Saturday, January 14, 2012

Wilson's Shroud


Finished reading Ian Wilson’s The Blood and the Shroud last night, and, well, I was impressed. Quite readable, highly informative, obviously well-researched, I couldn’t put the thing down, which frankly surprised me. I read it during my lunch break, I read it waiting for dinner to cook, I read it while the little ones were in the bath tub, I read it until past midnight most nights this week. Verdict: A.

More importantly, it nudged my believability-in-the-Shroud’s-genuiness over from 75-25 to 90-10. Primarily through his methodical casting-of-doubt upon the 1988 carbon dating research and secondarily through his overall even-handedness. No one’s a bad guy in Wilson’s book, even the bad guys (from a pro-Shroud point of view, that is). I believe, independent of Wilson’s writings, that there was an agenda to carbon-date the Shroud to the mid-fourteenth century, thus proving it a “fraud.” After reading Wilson’s level and reasoned reasonings why a 2,000-year-old cloth could be erroneously dated to c. 1350 AD, my faith in the relic solidified.

Perhaps a post later down the road on the carbon dating, or perhaps the history of the Shroud (at least according to Ian Wilson). Right now I don’t feel qualified to write on the topic, simply because I don’t feel that I’ve internalized the subject enough. Truth be told I’m feeling an itch to read the 314-page hardcover over again. In fact, the final 60 pages are a chronology of the Shroud, almost year-by-year, from the death of Christ to 1998, the date of the book’s publication. Whatever you may think of him, Wilson is always thorough.
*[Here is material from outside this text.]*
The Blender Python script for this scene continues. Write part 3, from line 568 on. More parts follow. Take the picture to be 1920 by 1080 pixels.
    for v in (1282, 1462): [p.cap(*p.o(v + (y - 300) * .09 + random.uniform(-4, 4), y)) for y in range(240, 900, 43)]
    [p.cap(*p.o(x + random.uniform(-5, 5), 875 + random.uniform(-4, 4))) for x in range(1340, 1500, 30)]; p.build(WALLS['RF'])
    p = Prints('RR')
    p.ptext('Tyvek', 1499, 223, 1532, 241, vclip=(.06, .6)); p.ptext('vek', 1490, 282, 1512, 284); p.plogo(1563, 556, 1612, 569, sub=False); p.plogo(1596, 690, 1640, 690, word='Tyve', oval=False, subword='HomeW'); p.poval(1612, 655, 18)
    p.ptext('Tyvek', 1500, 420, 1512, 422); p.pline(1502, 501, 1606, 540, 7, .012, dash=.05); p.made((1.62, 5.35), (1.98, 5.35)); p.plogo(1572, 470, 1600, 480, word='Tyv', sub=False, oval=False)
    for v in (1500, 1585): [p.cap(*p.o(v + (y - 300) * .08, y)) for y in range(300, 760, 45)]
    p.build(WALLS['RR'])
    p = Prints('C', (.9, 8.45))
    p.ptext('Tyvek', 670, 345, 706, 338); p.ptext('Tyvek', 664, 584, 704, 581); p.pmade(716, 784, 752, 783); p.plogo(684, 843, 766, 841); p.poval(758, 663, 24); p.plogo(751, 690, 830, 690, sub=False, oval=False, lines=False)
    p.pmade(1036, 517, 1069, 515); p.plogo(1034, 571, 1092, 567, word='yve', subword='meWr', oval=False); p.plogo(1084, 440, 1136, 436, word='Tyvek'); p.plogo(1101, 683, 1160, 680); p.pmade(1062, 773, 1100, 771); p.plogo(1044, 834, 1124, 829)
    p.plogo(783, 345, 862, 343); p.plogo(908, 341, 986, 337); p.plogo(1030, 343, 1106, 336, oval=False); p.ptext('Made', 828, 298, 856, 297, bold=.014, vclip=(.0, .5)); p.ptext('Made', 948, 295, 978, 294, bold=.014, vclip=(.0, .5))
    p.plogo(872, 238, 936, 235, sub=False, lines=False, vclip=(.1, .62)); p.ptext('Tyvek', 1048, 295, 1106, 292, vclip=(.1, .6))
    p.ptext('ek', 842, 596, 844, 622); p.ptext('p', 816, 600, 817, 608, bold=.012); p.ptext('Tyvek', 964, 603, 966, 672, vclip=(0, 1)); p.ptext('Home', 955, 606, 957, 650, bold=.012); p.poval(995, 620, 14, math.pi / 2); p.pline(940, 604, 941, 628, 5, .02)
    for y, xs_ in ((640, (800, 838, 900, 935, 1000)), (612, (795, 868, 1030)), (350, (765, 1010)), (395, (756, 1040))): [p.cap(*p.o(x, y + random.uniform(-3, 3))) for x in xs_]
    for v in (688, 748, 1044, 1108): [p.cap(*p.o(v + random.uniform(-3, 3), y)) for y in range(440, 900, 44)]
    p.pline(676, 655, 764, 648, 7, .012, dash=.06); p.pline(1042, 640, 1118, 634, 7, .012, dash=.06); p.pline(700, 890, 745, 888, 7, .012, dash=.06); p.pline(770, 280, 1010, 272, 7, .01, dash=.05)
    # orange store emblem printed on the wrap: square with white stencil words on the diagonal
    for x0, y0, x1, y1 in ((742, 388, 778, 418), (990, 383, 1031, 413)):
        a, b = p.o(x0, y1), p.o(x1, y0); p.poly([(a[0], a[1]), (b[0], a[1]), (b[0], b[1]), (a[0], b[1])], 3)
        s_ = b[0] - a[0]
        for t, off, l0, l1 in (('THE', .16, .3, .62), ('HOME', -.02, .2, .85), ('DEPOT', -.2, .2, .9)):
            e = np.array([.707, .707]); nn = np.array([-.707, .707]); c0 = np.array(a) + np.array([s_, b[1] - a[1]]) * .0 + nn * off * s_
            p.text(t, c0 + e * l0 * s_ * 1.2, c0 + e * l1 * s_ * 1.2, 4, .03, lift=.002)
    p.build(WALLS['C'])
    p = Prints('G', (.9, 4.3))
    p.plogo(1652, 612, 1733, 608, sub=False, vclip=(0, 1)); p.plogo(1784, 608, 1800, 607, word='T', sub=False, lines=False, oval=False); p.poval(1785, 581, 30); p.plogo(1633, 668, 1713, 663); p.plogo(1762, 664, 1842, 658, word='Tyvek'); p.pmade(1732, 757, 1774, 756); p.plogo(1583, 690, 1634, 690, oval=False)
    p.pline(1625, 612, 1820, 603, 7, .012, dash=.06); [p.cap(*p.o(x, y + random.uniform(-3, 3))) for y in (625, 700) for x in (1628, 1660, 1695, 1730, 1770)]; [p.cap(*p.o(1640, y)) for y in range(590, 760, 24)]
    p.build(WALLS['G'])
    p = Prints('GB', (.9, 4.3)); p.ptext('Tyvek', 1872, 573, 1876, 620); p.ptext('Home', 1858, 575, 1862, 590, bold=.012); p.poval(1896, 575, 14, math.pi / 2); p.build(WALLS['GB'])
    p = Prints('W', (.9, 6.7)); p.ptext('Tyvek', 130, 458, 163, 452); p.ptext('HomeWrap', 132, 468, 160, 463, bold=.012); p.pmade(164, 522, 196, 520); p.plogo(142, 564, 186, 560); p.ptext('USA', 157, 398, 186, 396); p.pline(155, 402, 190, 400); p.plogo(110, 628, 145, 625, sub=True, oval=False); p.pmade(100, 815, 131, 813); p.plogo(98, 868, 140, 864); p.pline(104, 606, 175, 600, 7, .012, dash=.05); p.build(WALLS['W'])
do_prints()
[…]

I took Patch with me this morning to a used book store and found another book of his, Holy Faces, Secret Places, for 96 cents. (This in a store where Stieg Larsson papercraps still sell for ten times that much, such is our culture.) Picked it up because it does contain pages of info on the Shroud of Turin and the Cloth of Edessa, which, according to Wilson’s main theory, are the same. I’ll get to that, too, later in the month.

Also, Wilson’s 1978 book The Shroud of Turin is now on my Acquisitions List.